Provided material:
--------------------
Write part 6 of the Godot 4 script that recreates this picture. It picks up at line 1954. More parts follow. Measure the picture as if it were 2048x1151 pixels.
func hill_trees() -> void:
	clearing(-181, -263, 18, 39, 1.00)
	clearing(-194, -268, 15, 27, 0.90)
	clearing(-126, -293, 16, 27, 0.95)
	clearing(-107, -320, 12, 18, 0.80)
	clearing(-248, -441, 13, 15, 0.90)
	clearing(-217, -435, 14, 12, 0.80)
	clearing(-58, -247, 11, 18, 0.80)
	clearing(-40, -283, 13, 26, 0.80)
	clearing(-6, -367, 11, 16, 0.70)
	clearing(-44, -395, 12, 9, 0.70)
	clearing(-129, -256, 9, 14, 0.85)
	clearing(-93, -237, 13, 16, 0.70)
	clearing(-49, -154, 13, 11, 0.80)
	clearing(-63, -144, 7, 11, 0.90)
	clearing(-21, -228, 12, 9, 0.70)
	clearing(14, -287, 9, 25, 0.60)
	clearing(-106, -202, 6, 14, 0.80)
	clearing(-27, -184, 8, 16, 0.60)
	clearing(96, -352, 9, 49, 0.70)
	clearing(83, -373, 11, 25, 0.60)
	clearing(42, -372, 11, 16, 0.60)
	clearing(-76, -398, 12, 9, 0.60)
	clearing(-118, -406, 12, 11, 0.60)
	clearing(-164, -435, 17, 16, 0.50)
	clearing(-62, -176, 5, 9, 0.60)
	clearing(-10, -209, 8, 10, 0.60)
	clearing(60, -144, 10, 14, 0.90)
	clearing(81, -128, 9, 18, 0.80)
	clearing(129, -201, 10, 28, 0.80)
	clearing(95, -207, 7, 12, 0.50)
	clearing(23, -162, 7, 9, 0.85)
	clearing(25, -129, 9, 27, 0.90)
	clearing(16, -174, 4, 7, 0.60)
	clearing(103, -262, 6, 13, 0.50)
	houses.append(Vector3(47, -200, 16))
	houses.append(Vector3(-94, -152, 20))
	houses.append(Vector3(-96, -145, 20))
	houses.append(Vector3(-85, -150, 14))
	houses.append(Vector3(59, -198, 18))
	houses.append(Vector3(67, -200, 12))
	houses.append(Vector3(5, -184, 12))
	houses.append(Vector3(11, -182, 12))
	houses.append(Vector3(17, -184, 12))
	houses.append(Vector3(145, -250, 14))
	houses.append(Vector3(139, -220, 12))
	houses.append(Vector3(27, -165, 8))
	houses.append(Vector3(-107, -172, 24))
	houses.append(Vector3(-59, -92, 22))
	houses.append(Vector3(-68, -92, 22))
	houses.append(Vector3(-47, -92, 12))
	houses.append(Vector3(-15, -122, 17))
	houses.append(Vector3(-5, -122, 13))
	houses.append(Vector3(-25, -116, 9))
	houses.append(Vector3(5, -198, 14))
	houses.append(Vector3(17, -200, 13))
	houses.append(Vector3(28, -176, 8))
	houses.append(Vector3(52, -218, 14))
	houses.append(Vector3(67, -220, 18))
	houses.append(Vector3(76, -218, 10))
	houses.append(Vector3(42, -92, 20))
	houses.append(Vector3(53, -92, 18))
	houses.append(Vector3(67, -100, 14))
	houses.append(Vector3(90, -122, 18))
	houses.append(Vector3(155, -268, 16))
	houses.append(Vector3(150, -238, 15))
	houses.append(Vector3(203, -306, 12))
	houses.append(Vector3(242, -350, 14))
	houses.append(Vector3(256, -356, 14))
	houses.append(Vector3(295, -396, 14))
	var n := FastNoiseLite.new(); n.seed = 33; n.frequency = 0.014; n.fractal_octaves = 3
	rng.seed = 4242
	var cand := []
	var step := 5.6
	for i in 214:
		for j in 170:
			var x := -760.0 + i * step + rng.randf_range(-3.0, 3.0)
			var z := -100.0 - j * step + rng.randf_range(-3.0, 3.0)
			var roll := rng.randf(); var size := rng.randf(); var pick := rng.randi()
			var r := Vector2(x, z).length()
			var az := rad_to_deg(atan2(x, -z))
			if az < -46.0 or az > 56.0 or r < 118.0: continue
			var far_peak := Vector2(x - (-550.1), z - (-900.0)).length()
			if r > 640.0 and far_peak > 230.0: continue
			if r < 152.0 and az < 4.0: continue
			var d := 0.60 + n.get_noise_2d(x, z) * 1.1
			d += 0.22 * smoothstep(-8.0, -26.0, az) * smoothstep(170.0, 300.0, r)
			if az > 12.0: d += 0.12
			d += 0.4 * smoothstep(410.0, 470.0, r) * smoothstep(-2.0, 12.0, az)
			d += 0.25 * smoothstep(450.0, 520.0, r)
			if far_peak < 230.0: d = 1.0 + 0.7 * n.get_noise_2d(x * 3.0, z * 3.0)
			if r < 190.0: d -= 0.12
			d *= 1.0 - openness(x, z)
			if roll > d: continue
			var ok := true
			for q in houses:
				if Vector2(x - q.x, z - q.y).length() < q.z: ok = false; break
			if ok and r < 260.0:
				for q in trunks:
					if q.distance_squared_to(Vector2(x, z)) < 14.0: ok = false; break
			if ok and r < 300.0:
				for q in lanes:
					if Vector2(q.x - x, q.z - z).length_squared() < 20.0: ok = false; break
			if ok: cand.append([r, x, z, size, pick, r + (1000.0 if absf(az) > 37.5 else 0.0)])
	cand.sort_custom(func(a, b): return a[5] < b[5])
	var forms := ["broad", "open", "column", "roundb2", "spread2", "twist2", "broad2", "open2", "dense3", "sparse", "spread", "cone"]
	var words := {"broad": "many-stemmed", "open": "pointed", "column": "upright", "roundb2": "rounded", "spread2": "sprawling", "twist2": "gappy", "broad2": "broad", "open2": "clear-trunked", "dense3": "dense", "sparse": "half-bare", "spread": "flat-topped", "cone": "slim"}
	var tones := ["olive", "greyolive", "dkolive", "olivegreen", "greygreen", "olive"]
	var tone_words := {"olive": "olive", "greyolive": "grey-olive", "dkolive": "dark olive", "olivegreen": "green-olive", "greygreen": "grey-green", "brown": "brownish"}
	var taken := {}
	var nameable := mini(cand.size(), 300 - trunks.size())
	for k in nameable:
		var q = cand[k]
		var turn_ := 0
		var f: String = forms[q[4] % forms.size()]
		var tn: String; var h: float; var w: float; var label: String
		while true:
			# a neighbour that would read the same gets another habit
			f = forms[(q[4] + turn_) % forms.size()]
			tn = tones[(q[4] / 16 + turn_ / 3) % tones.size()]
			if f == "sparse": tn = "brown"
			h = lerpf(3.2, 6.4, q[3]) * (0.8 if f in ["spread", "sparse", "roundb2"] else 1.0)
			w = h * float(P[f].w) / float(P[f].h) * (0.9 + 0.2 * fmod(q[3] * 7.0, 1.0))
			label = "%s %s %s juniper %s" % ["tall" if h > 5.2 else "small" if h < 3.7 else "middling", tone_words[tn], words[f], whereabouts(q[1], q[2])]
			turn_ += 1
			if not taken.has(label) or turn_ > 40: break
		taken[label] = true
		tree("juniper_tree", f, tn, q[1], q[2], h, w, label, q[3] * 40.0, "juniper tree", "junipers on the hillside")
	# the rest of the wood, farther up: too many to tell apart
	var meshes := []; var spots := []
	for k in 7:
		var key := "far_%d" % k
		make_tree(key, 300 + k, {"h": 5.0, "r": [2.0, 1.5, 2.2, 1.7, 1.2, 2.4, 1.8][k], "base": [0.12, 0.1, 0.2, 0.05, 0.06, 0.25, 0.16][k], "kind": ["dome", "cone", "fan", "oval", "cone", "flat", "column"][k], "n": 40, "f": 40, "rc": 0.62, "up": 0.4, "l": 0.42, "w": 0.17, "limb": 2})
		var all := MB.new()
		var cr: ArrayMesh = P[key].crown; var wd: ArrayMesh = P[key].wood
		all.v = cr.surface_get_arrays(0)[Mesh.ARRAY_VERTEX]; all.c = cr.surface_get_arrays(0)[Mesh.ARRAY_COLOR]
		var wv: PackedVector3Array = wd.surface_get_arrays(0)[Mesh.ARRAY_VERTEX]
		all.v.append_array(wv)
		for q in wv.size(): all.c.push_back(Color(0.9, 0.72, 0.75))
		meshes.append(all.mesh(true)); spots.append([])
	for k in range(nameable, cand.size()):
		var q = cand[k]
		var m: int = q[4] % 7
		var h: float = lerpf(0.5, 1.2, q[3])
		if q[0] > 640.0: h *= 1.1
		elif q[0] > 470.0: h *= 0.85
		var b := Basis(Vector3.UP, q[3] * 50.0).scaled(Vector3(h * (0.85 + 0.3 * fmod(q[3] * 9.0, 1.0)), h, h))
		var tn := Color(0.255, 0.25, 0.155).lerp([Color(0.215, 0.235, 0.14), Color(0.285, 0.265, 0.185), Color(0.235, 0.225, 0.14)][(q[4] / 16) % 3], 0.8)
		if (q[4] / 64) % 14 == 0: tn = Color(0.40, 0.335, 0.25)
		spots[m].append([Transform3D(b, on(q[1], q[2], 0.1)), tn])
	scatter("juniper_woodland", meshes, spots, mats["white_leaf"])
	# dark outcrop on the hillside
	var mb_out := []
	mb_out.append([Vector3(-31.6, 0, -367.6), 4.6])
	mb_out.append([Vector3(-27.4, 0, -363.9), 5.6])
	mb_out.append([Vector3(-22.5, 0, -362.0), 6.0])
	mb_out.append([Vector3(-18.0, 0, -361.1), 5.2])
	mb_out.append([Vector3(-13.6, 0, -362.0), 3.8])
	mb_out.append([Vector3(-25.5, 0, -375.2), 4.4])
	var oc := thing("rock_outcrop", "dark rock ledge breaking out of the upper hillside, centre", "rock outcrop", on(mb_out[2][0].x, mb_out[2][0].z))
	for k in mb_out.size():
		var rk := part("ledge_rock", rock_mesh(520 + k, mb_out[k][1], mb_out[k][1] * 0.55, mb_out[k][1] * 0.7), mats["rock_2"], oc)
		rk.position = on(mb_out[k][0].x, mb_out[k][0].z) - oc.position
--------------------
Exercise directions: Pick out every line of the listing containing the word "that", and show those lines.

Response to this exercise:
Write part 6 of the Godot 4 script that recreates this picture. It picks up at line 1954. More parts follow. Measure the picture as if it were 2048x1151 pixels.
			# a neighbour that would read the same gets another habit